Photo for: Board Approves Moeller Woods Expansion in Crete Township

Gray catbird. (Photo by Chad Merda)

Moeller Woods Preserve, which protects a tributary of Plum Creek in Crete Township, will expand by 200 acres this year. 

The land acquisition was approved in June by the Forest Preserve District's Board of Commissioners. 

This new parcel is directly south of the existing 191-acre Moeller Woods Preserve, which is located along Exchange Street, east of Route 394. The preserve's original acreage was acquired in 2003 from Trinity Lutheran Church after parishioner Adeline Moeller bequeathed 360 acres to the church and the church sold a portion to the District.

The church had hoped to build on the remaining 200 acres, but those plans have changed and the church agreed to sell the remainder of the parcel to the Forest Preserve District this year. Moeller Woods is part of a Plum Creek preservation system that conserves more than 2,300 acres. 

Expanding Moeller Woods will help the District close a gap between that preserve and Plum Valley Preserve

Funding for the acquisition is coming from the District’s $25 million 2020-2024 Capital Improvement Program. The program provides $12 million for land acquisition and $13 million for preserve, facility and trail enhancements. 
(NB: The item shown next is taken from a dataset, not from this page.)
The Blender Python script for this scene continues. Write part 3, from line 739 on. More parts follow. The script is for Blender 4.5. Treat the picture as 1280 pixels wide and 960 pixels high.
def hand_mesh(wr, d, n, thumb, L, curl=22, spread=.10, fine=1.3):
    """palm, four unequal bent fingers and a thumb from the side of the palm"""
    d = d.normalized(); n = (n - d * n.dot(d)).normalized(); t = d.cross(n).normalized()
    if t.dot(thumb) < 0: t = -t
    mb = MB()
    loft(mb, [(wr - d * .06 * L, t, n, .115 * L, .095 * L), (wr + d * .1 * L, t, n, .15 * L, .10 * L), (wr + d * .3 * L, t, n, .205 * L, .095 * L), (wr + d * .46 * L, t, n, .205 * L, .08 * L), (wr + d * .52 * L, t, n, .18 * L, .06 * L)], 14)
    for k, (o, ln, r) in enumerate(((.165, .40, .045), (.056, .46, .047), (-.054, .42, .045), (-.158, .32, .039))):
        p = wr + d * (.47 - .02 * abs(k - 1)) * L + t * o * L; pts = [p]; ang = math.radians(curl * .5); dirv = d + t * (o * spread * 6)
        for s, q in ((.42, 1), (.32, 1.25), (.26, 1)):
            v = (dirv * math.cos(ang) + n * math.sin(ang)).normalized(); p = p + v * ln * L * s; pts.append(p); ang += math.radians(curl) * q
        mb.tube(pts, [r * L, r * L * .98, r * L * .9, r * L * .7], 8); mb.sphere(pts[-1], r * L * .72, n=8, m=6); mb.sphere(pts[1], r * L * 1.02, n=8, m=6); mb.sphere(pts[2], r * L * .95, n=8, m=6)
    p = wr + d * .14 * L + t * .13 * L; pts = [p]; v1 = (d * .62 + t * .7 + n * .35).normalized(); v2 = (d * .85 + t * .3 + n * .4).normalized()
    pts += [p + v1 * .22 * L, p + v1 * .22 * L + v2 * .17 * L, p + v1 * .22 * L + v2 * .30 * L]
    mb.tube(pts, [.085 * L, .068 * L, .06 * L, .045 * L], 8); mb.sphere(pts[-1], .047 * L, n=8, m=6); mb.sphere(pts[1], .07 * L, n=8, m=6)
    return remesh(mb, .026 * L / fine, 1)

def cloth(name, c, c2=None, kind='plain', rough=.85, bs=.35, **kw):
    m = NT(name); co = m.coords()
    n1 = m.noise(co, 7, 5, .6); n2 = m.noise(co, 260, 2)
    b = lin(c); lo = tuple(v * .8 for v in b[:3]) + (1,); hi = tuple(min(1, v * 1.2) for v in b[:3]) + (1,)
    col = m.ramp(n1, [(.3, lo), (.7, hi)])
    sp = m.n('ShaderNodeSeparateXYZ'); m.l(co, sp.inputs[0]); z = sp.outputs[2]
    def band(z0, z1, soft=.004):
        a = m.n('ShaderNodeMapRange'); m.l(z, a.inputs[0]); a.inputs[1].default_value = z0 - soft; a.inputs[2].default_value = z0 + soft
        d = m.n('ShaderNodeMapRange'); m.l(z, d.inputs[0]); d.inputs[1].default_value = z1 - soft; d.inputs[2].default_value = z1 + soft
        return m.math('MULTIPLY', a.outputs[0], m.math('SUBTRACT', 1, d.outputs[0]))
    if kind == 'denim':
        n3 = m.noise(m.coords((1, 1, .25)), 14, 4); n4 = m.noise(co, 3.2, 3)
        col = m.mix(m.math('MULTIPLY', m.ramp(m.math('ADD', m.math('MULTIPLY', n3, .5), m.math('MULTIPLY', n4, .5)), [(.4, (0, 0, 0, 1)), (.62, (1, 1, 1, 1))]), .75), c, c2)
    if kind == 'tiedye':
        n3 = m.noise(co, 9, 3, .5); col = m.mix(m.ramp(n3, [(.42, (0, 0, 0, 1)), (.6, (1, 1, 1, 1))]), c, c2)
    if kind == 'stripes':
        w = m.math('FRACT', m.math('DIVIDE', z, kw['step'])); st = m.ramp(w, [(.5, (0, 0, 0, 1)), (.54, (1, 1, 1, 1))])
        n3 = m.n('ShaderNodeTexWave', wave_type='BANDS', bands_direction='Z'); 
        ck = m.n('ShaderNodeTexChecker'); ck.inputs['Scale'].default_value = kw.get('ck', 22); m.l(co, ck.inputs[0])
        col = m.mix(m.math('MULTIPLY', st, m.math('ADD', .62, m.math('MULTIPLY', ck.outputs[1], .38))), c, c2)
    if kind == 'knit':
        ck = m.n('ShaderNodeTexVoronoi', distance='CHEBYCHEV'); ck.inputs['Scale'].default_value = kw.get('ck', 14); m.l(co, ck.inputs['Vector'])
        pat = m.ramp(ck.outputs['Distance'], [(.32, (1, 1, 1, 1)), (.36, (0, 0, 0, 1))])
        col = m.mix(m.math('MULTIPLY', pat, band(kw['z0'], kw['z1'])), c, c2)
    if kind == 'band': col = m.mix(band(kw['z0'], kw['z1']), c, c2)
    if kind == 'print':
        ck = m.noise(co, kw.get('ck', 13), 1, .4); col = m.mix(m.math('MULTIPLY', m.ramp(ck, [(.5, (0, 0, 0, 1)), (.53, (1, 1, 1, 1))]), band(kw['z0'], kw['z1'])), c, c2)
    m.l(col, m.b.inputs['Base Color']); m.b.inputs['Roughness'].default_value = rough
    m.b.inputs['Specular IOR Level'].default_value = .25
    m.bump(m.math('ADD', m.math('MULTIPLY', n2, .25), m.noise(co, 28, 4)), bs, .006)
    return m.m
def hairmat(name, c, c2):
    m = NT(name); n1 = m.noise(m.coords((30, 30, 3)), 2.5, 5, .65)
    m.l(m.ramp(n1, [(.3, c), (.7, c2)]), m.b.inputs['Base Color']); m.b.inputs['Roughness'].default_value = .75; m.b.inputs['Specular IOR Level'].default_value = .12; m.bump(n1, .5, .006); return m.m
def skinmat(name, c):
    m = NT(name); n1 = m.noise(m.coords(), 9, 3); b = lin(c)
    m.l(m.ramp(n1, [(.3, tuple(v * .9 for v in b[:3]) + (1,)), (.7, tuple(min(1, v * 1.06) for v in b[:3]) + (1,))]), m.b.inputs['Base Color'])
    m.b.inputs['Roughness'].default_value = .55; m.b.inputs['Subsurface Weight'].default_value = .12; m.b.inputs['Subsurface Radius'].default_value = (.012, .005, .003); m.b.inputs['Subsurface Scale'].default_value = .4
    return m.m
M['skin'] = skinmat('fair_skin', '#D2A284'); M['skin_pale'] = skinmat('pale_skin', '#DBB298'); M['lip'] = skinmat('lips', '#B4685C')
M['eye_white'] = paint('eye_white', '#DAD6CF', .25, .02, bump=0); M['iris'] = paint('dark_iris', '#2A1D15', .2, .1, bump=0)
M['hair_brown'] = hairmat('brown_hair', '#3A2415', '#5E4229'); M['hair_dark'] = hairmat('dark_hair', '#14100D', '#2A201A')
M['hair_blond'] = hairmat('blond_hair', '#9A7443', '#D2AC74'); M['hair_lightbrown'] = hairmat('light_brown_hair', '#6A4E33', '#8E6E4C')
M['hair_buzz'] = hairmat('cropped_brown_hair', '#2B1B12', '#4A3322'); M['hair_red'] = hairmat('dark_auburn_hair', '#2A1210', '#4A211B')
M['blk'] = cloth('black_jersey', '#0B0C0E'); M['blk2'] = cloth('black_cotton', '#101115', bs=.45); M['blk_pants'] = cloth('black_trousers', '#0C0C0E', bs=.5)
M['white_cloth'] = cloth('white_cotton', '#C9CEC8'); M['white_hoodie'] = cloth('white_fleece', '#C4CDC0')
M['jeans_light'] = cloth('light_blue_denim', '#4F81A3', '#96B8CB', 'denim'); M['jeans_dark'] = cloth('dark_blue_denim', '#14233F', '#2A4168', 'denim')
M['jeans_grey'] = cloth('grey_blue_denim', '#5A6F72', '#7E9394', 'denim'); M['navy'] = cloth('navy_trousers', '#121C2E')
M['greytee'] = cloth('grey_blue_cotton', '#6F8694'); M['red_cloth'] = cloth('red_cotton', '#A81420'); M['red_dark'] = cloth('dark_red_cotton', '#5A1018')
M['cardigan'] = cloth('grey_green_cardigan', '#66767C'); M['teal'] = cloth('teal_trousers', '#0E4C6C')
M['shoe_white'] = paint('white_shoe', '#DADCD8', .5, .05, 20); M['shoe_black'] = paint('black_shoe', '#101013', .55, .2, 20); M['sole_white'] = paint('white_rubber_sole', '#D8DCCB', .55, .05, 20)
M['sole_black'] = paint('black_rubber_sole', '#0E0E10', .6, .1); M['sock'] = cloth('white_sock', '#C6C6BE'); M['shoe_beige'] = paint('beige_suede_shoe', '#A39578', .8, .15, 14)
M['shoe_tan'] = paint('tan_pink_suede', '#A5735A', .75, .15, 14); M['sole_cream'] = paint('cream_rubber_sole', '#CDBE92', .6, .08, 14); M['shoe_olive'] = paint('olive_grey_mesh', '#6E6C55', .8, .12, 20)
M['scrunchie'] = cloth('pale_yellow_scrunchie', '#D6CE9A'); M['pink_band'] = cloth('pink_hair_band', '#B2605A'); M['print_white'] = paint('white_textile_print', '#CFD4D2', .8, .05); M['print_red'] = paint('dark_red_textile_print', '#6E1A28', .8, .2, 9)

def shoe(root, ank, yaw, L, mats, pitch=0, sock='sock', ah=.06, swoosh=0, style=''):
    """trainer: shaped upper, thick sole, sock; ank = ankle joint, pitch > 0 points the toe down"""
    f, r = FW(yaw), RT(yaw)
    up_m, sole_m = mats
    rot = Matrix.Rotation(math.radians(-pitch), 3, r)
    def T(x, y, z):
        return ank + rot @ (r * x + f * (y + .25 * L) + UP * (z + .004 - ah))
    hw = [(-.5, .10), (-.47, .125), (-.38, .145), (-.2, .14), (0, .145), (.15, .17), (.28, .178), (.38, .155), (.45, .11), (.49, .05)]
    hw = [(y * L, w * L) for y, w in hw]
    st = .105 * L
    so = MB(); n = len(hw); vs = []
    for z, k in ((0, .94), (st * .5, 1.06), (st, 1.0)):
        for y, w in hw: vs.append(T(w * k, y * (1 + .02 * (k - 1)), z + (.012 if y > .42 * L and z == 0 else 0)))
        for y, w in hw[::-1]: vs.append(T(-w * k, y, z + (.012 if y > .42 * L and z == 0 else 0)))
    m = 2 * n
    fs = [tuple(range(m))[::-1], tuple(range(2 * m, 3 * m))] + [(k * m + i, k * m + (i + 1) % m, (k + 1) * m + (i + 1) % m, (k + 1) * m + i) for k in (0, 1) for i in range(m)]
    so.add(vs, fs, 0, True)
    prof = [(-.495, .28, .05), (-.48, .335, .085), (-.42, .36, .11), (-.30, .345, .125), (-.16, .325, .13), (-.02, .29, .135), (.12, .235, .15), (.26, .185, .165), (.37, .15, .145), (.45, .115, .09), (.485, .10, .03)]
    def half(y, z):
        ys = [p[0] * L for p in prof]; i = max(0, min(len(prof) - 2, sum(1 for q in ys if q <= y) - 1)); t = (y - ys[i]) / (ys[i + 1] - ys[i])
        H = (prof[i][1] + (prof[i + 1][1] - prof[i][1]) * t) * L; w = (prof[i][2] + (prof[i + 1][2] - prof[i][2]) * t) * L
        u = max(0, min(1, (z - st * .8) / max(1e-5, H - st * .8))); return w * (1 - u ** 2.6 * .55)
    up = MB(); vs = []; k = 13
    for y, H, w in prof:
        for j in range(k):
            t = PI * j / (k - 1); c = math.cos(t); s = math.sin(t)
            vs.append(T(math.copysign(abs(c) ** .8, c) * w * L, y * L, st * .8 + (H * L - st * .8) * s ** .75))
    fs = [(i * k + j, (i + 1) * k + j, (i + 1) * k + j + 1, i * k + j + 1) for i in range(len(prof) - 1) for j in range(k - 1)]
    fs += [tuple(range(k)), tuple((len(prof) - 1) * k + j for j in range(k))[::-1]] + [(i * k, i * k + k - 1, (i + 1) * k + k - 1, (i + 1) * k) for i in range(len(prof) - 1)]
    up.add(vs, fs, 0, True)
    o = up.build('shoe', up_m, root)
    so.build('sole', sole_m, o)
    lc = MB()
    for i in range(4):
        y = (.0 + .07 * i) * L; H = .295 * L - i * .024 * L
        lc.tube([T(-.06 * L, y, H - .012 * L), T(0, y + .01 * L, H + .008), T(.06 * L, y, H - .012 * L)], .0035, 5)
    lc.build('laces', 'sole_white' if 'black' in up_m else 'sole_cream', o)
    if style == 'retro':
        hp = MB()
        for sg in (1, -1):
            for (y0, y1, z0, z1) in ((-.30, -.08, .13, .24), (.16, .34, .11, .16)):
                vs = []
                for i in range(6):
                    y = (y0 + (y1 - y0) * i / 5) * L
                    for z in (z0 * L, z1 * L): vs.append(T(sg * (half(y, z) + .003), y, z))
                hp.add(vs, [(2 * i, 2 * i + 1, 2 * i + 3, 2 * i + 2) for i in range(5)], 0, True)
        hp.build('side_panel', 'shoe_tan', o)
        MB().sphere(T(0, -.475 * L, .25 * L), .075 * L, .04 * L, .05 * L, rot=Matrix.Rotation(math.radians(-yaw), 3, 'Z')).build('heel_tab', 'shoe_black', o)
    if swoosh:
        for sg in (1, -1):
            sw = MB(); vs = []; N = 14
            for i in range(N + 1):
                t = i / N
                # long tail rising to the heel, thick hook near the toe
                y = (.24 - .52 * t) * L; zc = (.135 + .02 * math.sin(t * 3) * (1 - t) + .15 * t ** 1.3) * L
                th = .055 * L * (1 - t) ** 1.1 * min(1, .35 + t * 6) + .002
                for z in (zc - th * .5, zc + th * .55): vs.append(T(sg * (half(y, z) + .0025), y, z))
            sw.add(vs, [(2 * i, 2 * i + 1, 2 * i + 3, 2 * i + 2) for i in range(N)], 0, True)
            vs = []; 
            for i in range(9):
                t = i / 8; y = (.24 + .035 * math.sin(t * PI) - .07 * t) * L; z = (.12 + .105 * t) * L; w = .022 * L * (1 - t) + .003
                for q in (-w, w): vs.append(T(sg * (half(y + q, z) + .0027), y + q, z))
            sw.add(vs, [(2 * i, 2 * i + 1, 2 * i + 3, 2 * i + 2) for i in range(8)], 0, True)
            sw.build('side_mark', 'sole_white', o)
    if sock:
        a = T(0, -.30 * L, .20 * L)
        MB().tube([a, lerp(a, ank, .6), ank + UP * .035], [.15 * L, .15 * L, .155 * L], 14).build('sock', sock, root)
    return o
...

Currently, most of the parcel is in agricultural production, and those acres will be incorporated into the Forest Preserve’s farm license programs as an interim land use until restoration can occur.

This acquisition and another approved earlier this year at Plum Valley Ravines will push the Forest Preserve over the 22,000-acre milestone of owned, leased and managed land throughout Will County. 

Using capital plan funds, the Forest Preserve has identified 1,943 acres of high priority parcels throughout the county for possible acquisition. Expanding the preserves will provide additional flood water storage, underground aquifer replenishment and enhanced atmospheric carbon storage, contributing to cleaner water, cleaner air and better protection against flooding for local communities. 

“We hope to add 1,500-2,000 acres of protected property during this program and surpass 23,000 acres,” Schultz said. 

Since its creation by referendum in 1926, the Forest Preserve has grown from 143 acres in 1930 to now more than 22,000 acres that are owned, leased or managed by the District. This preservation came at a time when the county’s population grew from 92,000 in 1920 to almost 700,000 residents today.